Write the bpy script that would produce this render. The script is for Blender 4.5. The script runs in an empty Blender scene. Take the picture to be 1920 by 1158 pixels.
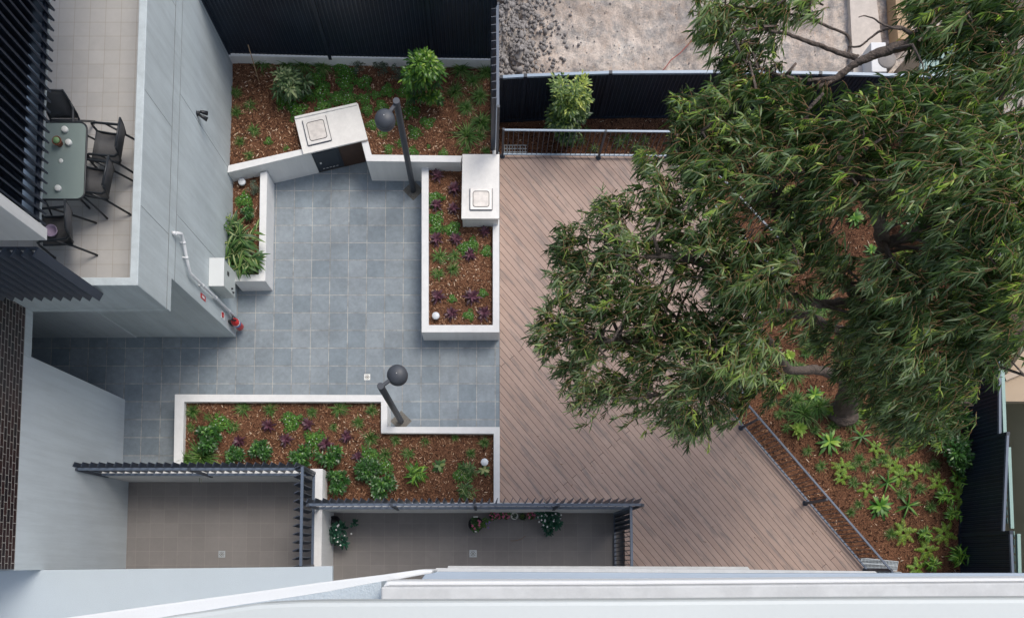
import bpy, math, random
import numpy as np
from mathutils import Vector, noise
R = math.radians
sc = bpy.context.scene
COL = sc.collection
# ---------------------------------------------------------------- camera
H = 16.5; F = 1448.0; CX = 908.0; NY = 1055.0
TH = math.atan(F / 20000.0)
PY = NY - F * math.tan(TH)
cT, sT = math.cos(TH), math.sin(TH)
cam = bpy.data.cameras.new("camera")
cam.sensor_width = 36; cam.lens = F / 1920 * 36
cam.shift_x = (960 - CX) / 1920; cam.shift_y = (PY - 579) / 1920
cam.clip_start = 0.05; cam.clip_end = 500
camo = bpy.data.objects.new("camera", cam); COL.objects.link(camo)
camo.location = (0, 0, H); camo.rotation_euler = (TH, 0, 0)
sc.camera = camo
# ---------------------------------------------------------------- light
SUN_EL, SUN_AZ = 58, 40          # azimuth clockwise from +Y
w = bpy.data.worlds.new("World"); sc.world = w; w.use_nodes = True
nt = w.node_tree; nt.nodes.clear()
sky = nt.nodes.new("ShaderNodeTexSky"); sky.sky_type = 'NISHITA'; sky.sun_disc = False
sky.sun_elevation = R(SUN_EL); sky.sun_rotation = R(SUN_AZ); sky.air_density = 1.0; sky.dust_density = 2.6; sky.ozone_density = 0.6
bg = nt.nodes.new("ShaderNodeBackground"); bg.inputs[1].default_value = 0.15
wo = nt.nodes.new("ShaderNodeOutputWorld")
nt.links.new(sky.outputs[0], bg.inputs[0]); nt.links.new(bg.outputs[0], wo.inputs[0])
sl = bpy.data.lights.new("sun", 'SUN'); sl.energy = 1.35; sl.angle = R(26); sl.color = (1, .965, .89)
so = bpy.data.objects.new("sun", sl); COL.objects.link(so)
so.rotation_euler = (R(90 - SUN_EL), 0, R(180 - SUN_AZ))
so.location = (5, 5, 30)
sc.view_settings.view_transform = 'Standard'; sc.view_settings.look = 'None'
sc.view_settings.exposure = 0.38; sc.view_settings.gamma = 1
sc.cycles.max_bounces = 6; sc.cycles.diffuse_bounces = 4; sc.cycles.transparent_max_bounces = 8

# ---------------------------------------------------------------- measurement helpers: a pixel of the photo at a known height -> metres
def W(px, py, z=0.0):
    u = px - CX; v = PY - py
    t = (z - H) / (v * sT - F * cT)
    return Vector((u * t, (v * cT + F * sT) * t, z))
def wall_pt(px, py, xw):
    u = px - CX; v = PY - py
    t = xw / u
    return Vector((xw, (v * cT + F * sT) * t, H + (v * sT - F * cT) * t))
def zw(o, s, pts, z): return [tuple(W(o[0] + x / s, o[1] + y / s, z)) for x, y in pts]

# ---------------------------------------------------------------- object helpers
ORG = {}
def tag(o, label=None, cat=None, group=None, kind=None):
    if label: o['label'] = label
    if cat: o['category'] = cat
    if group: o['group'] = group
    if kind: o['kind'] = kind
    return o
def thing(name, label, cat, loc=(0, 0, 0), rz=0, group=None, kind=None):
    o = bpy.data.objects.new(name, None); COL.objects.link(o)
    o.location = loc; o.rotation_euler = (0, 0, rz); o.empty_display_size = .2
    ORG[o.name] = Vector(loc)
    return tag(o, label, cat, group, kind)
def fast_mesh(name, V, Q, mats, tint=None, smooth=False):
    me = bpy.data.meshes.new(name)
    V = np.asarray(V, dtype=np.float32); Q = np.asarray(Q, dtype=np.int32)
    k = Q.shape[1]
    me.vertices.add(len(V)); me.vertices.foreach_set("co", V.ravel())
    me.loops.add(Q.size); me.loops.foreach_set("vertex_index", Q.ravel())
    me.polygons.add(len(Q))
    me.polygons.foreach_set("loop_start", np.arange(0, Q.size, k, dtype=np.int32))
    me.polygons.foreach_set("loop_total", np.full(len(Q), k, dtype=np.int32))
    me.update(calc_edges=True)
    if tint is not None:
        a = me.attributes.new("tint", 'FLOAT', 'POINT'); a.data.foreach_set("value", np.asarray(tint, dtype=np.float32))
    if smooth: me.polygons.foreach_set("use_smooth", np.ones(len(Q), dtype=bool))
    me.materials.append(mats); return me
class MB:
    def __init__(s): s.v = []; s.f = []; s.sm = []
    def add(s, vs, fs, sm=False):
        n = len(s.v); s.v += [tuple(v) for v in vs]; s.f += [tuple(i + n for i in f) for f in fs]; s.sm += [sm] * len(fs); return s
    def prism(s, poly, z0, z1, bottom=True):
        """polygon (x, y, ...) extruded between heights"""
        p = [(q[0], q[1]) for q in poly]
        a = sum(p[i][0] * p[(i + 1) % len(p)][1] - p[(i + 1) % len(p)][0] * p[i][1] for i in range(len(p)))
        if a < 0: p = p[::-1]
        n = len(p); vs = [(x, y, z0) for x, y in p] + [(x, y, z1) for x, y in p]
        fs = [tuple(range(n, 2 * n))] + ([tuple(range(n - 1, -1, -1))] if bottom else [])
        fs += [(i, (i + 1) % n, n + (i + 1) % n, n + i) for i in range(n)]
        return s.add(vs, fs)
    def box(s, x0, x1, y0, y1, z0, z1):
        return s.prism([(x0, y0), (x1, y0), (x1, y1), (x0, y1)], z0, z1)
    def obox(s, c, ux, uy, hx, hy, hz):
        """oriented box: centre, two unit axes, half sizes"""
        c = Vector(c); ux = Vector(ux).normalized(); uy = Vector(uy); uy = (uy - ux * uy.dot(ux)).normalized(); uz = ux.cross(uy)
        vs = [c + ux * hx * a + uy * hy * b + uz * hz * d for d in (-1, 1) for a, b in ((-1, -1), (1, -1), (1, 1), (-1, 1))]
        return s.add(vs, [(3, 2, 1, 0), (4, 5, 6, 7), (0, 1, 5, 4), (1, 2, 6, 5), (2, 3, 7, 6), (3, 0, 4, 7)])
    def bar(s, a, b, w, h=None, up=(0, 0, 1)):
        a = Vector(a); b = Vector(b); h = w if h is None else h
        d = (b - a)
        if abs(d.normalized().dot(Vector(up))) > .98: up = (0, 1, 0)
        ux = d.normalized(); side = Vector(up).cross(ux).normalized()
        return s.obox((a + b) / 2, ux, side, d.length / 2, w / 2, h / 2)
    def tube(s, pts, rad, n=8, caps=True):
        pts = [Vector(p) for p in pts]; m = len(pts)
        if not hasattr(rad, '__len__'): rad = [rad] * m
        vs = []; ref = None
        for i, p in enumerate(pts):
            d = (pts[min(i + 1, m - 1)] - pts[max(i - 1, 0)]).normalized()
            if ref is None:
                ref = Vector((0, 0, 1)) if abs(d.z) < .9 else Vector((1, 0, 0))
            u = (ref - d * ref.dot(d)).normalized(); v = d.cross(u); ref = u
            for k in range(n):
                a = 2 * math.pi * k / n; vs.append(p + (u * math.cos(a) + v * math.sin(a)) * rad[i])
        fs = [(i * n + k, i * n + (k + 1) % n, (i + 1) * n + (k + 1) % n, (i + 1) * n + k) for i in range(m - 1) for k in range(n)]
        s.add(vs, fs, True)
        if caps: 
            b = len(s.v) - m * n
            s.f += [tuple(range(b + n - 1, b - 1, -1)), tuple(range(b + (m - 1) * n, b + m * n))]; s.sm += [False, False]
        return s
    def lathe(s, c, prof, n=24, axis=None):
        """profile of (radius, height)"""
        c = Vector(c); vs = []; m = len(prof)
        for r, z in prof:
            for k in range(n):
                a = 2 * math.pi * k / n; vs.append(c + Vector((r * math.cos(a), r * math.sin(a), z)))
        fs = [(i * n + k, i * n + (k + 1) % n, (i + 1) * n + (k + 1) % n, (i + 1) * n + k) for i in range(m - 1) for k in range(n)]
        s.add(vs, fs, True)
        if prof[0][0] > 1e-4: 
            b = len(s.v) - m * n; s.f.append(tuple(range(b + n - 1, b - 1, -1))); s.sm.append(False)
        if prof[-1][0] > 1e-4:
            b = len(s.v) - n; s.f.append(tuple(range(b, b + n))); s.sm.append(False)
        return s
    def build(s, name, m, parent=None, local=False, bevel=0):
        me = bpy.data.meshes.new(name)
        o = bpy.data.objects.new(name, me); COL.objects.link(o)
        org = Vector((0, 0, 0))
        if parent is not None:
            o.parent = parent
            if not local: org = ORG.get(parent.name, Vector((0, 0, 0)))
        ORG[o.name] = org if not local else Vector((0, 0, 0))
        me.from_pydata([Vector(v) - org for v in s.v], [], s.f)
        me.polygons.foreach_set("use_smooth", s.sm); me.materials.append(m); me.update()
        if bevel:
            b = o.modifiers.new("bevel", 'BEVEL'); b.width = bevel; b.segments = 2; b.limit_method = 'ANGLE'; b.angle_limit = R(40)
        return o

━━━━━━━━

▸ **Task brief**
Please extract exactly the lines of the data, from the first through the line containing "sc.cycles.max_bounces = 6;", and add no pictures to the copy.

▸ **Correct result**
Write the bpy script that would produce this render. The script is for Blender 4.5. The script runs in an empty Blender scene. Take the picture to be 1920 by 1158 pixels.
import bpy, math, random
import numpy as np
from mathutils import Vector, noise
R = math.radians
sc = bpy.context.scene
COL = sc.collection
# ---------------------------------------------------------------- camera
H = 16.5; F = 1448.0; CX = 908.0; NY = 1055.0
TH = math.atan(F / 20000.0)
PY = NY - F * math.tan(TH)
cT, sT = math.cos(TH), math.sin(TH)
cam = bpy.data.cameras.new("camera")
cam.sensor_width = 36; cam.lens = F / 1920 * 36
cam.shift_x = (960 - CX) / 1920; cam.shift_y = (PY - 579) / 1920
cam.clip_start = 0.05; cam.clip_end = 500
camo = bpy.data.objects.new("camera", cam); COL.objects.link(camo)
camo.location = (0, 0, H); camo.rotation_euler = (TH, 0, 0)
sc.camera = camo
# ---------------------------------------------------------------- light
SUN_EL, SUN_AZ = 58, 40          # azimuth clockwise from +Y
w = bpy.data.worlds.new("World"); sc.world = w; w.use_nodes = True
nt = w.node_tree; nt.nodes.clear()
sky = nt.nodes.new("ShaderNodeTexSky"); sky.sky_type = 'NISHITA'; sky.sun_disc = False
sky.sun_elevation = R(SUN_EL); sky.sun_rotation = R(SUN_AZ); sky.air_density = 1.0; sky.dust_density = 2.6; sky.ozone_density = 0.6
bg = nt.nodes.new("ShaderNodeBackground"); bg.inputs[1].default_value = 0.15
wo = nt.nodes.new("ShaderNodeOutputWorld")
nt.links.new(sky.outputs[0], bg.inputs[0]); nt.links.new(bg.outputs[0], wo.inputs[0])
sl = bpy.data.lights.new("sun", 'SUN'); sl.energy = 1.35; sl.angle = R(26); sl.color = (1, .965, .89)
so = bpy.data.objects.new("sun", sl); COL.objects.link(so)
so.rotation_euler = (R(90 - SUN_EL), 0, R(180 - SUN_AZ))
so.location = (5, 5, 30)
sc.view_settings.view_transform = 'Standard'; sc.view_settings.look = 'None'
sc.view_settings.exposure = 0.38; sc.view_settings.gamma = 1
sc.cycles.max_bounces = 6; sc.cycles.diffuse_bounces = 4; sc.cycles.transparent_max_bounces = 8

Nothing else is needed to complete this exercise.